## Exercise description
Print the full listing exactly.

## Data

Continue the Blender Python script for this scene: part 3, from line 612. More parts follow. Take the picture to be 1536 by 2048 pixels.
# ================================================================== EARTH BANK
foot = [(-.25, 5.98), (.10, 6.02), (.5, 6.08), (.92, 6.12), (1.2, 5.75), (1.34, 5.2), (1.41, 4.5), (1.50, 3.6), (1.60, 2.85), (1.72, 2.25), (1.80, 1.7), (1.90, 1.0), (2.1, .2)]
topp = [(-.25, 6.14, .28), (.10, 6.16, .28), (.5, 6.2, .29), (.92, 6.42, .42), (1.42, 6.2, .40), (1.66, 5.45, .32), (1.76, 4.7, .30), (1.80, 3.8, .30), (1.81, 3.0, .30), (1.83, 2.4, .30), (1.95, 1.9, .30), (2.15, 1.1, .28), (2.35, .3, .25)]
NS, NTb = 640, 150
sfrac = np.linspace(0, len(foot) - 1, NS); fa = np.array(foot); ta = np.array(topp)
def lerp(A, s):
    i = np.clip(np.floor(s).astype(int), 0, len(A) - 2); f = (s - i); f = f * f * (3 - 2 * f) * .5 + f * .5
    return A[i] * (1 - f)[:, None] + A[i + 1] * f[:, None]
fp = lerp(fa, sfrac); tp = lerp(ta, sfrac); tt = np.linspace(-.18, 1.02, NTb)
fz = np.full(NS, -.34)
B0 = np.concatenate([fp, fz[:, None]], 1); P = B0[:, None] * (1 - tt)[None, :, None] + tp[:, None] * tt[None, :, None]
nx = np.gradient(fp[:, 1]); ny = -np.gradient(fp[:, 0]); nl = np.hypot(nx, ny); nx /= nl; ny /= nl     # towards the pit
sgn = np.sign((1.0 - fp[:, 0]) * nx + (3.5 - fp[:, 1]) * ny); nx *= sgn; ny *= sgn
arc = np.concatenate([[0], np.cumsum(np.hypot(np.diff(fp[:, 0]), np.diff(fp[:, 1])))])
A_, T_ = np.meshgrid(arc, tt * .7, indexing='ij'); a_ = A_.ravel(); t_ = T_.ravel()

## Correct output
Continue the Blender Python script for this scene: part 3, from line 612. More parts follow. Take the picture to be 1536 by 2048 pixels.
# ================================================================== EARTH BANK
foot = [(-.25, 5.98), (.10, 6.02), (.5, 6.08), (.92, 6.12), (1.2, 5.75), (1.34, 5.2), (1.41, 4.5), (1.50, 3.6), (1.60, 2.85), (1.72, 2.25), (1.80, 1.7), (1.90, 1.0), (2.1, .2)]
topp = [(-.25, 6.14, .28), (.10, 6.16, .28), (.5, 6.2, .29), (.92, 6.42, .42), (1.42, 6.2, .40), (1.66, 5.45, .32), (1.76, 4.7, .30), (1.80, 3.8, .30), (1.81, 3.0, .30), (1.83, 2.4, .30), (1.95, 1.9, .30), (2.15, 1.1, .28), (2.35, .3, .25)]
NS, NTb = 640, 150
sfrac = np.linspace(0, len(foot) - 1, NS); fa = np.array(foot); ta = np.array(topp)
def lerp(A, s):
    i = np.clip(np.floor(s).astype(int), 0, len(A) - 2); f = (s - i); f = f * f * (3 - 2 * f) * .5 + f * .5
    return A[i] * (1 - f)[:, None] + A[i + 1] * f[:, None]
fp = lerp(fa, sfrac); tp = lerp(ta, sfrac); tt = np.linspace(-.18, 1.02, NTb)
fz = np.full(NS, -.34)
B0 = np.concatenate([fp, fz[:, None]], 1); P = B0[:, None] * (1 - tt)[None, :, None] + tp[:, None] * tt[None, :, None]
nx = np.gradient(fp[:, 1]); ny = -np.gradient(fp[:, 0]); nl = np.hypot(nx, ny); nx /= nl; ny /= nl     # towards the pit
sgn = np.sign((1.0 - fp[:, 0]) * nx + (3.5 - fp[:, 1]) * ny); nx *= sgn; ny *= sgn
arc = np.concatenate([[0], np.cumsum(np.hypot(np.diff(fp[:, 0]), np.diff(fp[:, 1])))])
A_, T_ = np.meshgrid(arc, tt * .7, indexing='ij'); a_ = A_.ravel(); t_ = T_.ravel()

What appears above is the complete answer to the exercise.